No Second Bite At the Apple, Where The Apple Is A Reasonable Royalty Based On Benefits To Infringer's Customers
The One Sentence Summary: The Federal Circuit affirmed denial of Jackson's request for a second trial of its infringement claims, rejecting the argument that the first trial, in which it had been awarded damages for direct infringement, had been bifurcated as to direct versus indirect infringement and that its right to pursue indirect infringement in a separate action was preserved.
What They Were Fighting About: After the District Court initially stayed counterclaims based on infringement by Glenayre's customers and Glenayre's own indirect infringement, and Jackson proceeded to put on evidence of that infringment as part of its case for direct infringement against Glenayre, was awarded damages on that claim, and then accepted a remittitur of those damages, Jackson sought a second trial on the claims against the customers and claims for indirect infringement against Glenayre.
Federal Circuit Holdings:
- Having already collected an award based, in part, of evidence of the benefits to customers from the use of the infringing products, where that award reflected the district court's determination of a reasonable royalty, the Federal Circuit concluded that Jackson had fully litigated his full measure of damages, such that the remitted damages constitute full compensation as a matter of law for (1) direct infringement by Glenayre, (2) direct infringement by Glenayre's customers, and (3) possible indirect infringement by Glenayre through its sale of infringing products and the resulting use of those products by customers.
- The Federal Circuit further found no guarantee or promise by the district court that a second trial would be held to address Jackson's claims of indirect infringement. Jackson had identified statements by the district court that it contended demonstrated a commitment to a second trial. For example in granting judgment on the first claims, the decision was pursuant to FRCP 54(b), "[b]ecause additional claims, dependant on the finality and affirmance of the patent infringement [] remain for adjudication . . . ." The Federal Circuit rejected Jackson's interpretation, finding such statements showed only that claims had been stayed pending resolution of the counterclaim for direct infringement, allowing the district court to revisit the issue of additional relief, if necessary, after the trial was complete.

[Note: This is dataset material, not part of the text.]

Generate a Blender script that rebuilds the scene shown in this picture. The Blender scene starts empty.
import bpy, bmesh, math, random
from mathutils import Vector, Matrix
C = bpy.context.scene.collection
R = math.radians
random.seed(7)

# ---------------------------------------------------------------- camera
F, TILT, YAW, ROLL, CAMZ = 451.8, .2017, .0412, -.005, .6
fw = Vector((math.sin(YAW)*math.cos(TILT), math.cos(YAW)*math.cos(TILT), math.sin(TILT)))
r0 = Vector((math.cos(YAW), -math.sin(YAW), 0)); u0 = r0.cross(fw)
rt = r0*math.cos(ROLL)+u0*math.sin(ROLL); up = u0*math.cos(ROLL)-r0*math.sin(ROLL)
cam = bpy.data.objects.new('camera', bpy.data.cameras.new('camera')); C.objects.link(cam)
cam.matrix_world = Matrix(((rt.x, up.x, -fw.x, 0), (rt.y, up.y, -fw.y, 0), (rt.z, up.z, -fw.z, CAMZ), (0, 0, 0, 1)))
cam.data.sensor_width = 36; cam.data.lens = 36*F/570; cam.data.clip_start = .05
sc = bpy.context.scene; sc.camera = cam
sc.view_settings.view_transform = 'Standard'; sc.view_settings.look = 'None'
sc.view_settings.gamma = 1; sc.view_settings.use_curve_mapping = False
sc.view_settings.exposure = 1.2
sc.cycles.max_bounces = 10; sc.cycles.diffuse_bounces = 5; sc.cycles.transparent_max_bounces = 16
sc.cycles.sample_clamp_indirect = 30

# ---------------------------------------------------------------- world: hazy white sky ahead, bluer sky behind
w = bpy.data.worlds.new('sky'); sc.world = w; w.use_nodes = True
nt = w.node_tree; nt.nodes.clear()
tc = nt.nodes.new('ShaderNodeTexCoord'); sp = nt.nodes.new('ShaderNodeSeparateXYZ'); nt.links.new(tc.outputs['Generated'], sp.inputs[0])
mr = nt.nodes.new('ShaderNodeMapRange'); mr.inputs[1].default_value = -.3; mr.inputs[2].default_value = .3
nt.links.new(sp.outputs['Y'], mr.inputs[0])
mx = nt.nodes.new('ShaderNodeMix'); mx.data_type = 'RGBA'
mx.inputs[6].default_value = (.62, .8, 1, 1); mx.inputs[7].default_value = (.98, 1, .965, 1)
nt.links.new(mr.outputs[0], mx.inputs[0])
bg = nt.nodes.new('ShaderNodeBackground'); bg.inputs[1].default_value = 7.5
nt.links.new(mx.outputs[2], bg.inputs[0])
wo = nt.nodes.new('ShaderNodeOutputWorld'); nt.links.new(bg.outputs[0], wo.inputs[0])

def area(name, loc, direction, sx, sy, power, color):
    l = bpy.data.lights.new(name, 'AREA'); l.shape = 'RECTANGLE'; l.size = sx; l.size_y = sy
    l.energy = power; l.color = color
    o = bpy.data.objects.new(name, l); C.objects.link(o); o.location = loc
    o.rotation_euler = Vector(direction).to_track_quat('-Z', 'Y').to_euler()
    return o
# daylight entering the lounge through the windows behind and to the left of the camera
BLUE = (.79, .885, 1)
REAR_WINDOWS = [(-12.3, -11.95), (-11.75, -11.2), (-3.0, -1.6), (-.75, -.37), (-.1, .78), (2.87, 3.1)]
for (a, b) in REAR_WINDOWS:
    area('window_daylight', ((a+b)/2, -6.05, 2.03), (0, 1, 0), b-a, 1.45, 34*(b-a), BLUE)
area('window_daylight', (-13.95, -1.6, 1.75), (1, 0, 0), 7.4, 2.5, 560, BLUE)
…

- The Federal Circuit further disagreed with Jackson's contention that it had not been fully compensated for infringement by Glenayre's customers. Having accepted remitted damages based on an estimate of a reasonable royalty, as a matter of law there was full compensation. The court noted that the claim of indirect infringement related solely to the sale of infringing products to the customers and their use of the same, and not to any other specific acts of indirect infringement. Where the indirect infringement is so limited, damages are normally the same as damages that would be assessed had the patentee sued the customers directly, and damages for indirect infringement equal those assessed for the underlying direct infringement.
- The Federal Circuit further characterized Jackson's argument as in essence another argument against the district court's remittatur decision, even though it had already collected on that award.

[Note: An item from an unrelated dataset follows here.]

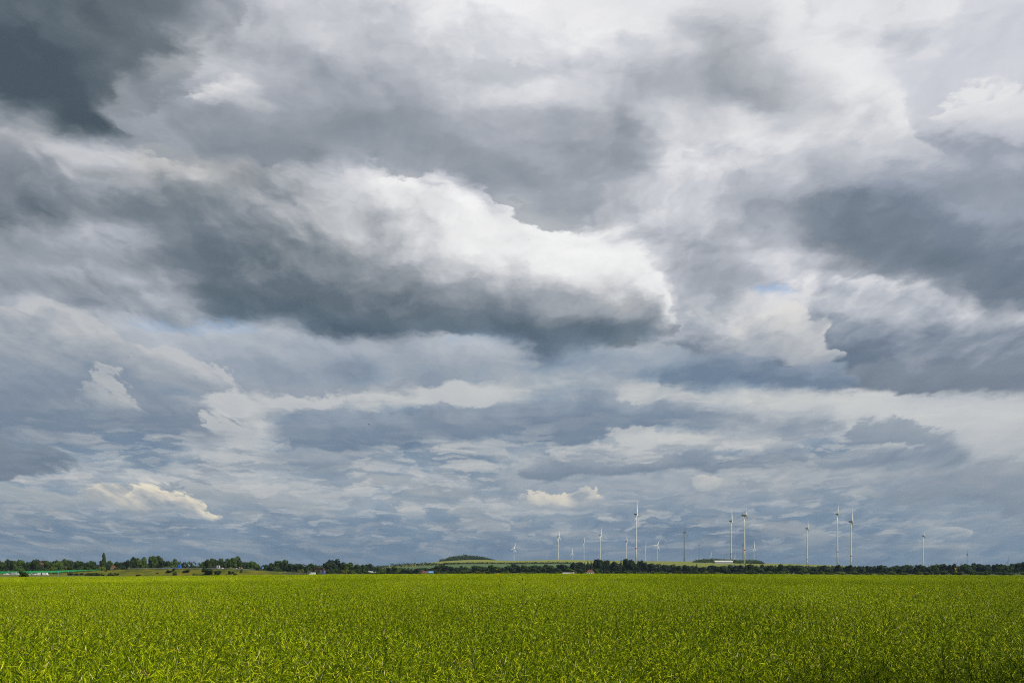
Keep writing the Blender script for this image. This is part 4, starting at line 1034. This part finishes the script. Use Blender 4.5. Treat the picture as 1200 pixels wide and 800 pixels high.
def truck(label, p0, p1, top, base, D, box_m, cab_m, cab_right=True, low=False, stripe=False, name='lorry'):
    x0, x1 = px_x(p0, D), px_x(p1, D); L = x1 - x0; h = py_z(top, D) - base
    t = thing(name, label, 'lorry', ((x0 + x1) / 2, D, base)); s = 1 if cab_right else -1
    cl = 2.3; u = lambda a: s * a
    e0, e1 = -L / 2, L / 2 - cl - .7
    def bx(bb, a, c, *r, **k): bb.box(min(u(a), u(c)), max(u(a), u(c)), *r, **k)
    b = MB(); bx(b, e0, e1, -1.25, 1.25, 1.0 if not low else .9, h); tr = b.build('trailer', box_m, t)
    if stripe:
        b = MB(); bx(b, e1 - 2.0, e1 - .1, -1.262, -1.252, 1.1, h - .2); b.build('print', M['pinkish'], tr)
    b = MB(); bx(b, e0 + .3, e1 + 1.5, -.9, .9, .65, .98); b.build('chassis', M['dark'], t)
    c0, c1 = L / 2 - cl, L / 2; ch = max(h, 2.9) + (.2 if not low else .6)
    b = MB(); sec = [(u(c0), .6), (u(c1), .6), (u(c1 + .05), 1.7), (u(c1 - .25), ch), (u(c0), ch)]
    b.extrude(sec if s > 0 else sec[::-1], -1.2, 1.2); cb = b.build('cab', cab_m, t)
    b = MB(); q = [(u(c1 - 1.1), -1.21, 1.75), (u(c1 - .08), -1.21, 1.75), (u(c1 - .25), -1.21, min(ch - .3, 2.7)), (u(c1 - 1.1), -1.21, min(ch - .3, 2.7))]; b.face(q); b.build('window', M['glass'], cb)
    wheels(t, (u(L / 2 - 1.1), u(L / 2 - 4.0), u(e0 + 1.2), u(e0 + 2.5), u(e0 + 3.8)), -1.1, 1.1, .5)
    return t
truck('white lorry with a long trailer in front of the light tree', 658.6, 673.3, 670.3, py_z(673.2, 905), 905, M['car_white'], M['car_white'], True, stripe=True)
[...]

- The court was influenced by the fact that Jackson had introduced at trial evidence of the customers' use of and anticipated profits from the infringing products. Its reasoning also rested on the fact that the district court had determined the highest possible royalty Jackson was entitled to as being based on Glenayre's sales. The very issues Jackson was seeking to relitigate had therefore already been decided in a final, unappealed judgment.
- The court also looked to cases such as Birdsell v. Shaliol, 112 U.S. 485 (1894), in finding that a party is precluded from suing to collect damages for direct infringement by a buyer and user of a product when actual damages covering that very use have already been collected from the maker and seller of that product. Here, Jackson had already recovered actual damages from Glenayre as the maker and seller of the product, so could not recover a second time for the customers' use of the products.
- The Federal Circuit also reasoned that allowing Jackson to come back and relitigate against Glenayre based on its customers' use of the products would be equivalent to permitting the patentee to relitigate its entitlement to "full compensation" with the same adversary a number of times equal to the number of steps that a product takes in the path of commerce, a proposition that is obviously inappropriate. Having already been awarded, and accepted, a reasonable royalty as damages, as a matter of law Jackson had received full compensation.
- Circuit Judge Newman dissented from the opinion, contending that the district court had incorrectly held that there cannot be contributory infringement by a direct infringer.